### [DATA RECORDS]
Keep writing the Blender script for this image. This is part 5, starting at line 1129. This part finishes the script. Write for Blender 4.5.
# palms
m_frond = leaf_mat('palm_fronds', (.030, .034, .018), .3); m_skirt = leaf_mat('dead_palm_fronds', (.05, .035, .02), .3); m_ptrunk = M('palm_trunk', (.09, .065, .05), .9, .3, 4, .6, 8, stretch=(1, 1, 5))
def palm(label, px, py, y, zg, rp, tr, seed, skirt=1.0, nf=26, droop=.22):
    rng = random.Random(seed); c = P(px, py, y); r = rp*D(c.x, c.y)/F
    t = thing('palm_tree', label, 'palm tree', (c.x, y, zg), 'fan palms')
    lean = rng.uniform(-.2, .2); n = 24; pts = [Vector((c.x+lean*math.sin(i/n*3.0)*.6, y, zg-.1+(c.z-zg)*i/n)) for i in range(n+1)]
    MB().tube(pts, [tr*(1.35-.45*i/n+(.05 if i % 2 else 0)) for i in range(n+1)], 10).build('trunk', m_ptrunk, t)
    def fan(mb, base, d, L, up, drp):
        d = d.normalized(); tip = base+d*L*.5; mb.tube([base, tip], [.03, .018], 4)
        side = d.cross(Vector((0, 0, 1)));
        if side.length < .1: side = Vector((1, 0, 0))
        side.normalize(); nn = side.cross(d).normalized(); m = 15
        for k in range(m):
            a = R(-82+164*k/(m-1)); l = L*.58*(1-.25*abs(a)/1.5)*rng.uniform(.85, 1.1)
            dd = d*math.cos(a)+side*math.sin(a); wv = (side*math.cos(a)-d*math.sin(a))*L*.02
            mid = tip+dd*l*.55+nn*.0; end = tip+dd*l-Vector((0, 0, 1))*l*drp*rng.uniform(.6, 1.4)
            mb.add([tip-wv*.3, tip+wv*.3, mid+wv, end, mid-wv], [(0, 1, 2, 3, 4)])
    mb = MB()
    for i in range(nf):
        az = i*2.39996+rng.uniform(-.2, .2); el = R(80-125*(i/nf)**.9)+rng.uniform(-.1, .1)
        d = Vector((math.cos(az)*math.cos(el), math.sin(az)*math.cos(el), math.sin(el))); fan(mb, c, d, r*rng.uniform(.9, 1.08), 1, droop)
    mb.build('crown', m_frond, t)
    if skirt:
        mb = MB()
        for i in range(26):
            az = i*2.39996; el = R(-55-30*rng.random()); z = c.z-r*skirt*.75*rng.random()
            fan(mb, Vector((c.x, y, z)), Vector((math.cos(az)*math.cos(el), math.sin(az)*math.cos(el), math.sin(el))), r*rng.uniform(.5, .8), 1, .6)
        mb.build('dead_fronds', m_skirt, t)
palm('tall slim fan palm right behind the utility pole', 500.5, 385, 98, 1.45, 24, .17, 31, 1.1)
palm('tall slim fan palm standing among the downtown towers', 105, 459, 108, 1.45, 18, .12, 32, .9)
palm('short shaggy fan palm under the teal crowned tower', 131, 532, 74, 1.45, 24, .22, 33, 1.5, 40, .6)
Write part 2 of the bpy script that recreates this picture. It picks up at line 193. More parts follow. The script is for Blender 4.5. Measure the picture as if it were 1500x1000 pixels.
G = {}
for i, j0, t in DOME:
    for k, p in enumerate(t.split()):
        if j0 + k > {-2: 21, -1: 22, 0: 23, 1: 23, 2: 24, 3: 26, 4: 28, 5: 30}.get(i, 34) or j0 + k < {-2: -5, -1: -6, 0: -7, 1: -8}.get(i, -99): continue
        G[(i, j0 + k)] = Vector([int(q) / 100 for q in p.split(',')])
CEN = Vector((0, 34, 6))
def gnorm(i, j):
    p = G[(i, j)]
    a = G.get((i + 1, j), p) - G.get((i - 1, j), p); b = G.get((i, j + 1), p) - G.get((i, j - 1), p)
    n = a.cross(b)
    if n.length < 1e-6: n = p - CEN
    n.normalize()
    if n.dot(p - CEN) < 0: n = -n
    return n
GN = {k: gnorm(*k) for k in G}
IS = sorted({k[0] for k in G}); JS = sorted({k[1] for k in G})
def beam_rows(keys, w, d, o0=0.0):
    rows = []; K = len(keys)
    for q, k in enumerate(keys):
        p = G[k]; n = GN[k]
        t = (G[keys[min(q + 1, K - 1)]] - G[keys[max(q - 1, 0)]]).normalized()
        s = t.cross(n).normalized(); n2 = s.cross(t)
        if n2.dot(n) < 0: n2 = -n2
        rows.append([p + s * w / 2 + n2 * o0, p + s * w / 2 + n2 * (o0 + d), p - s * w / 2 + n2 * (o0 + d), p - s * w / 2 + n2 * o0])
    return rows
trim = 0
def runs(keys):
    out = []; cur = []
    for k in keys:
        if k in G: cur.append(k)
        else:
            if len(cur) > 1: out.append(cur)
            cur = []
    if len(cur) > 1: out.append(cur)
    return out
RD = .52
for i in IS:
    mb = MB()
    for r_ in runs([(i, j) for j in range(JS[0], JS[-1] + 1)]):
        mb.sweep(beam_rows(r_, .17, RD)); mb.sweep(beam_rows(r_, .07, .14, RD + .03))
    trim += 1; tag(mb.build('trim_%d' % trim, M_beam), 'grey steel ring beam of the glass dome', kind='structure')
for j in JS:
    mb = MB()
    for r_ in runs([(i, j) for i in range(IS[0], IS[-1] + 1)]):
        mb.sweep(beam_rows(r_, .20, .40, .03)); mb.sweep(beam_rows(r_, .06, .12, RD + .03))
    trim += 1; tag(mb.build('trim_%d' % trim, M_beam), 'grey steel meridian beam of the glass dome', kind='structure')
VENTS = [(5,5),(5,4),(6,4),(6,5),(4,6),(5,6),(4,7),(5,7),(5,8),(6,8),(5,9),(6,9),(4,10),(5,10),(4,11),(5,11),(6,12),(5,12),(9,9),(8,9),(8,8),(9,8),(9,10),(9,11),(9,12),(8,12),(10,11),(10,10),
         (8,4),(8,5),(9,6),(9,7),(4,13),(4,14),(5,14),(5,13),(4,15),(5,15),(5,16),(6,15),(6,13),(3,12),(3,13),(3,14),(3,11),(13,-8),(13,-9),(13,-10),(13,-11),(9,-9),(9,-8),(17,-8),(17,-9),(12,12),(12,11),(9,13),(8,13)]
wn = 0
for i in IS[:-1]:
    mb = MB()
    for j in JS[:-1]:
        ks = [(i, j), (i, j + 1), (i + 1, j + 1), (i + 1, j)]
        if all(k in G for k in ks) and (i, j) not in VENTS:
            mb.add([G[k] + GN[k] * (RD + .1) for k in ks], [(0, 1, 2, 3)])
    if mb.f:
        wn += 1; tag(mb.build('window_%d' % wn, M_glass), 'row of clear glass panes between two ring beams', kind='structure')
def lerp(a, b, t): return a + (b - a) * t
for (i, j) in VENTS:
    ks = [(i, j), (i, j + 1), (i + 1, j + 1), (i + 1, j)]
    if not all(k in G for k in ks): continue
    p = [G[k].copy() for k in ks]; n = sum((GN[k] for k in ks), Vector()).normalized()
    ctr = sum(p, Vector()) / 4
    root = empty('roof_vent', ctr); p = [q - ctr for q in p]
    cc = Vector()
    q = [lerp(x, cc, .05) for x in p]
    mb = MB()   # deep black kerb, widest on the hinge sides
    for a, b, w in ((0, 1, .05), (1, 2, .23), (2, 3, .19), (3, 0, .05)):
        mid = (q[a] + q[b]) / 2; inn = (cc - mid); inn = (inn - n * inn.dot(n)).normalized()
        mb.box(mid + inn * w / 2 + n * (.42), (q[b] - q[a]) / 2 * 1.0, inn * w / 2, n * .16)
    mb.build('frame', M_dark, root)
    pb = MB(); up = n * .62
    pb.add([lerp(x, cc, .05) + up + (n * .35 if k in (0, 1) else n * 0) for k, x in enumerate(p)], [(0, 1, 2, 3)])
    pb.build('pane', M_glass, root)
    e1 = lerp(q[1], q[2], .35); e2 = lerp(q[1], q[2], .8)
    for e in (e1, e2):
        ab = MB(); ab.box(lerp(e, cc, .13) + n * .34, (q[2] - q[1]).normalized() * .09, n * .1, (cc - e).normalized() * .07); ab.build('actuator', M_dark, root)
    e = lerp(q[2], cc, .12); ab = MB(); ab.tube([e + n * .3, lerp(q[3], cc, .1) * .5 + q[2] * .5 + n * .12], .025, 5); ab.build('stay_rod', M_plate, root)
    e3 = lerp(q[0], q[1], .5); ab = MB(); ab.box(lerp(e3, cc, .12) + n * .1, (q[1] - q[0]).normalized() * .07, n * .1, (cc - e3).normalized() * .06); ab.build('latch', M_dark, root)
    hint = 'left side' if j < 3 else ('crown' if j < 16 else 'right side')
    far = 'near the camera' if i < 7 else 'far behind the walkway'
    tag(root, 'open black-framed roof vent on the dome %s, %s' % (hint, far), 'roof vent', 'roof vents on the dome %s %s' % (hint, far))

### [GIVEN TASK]
Copy each line of the listing that contains the string "Blender".

### [ANSWER TO THIS TASK]
Keep writing the Blender script for this image. This is part 5, starting at line 1129. This part finishes the script. Write for Blender 4.5.
Write part 2 of the bpy script that recreates this picture. It picks up at line 193. More parts follow. The script is for Blender 4.5. Measure the picture as if it were 1500x1000 pixels.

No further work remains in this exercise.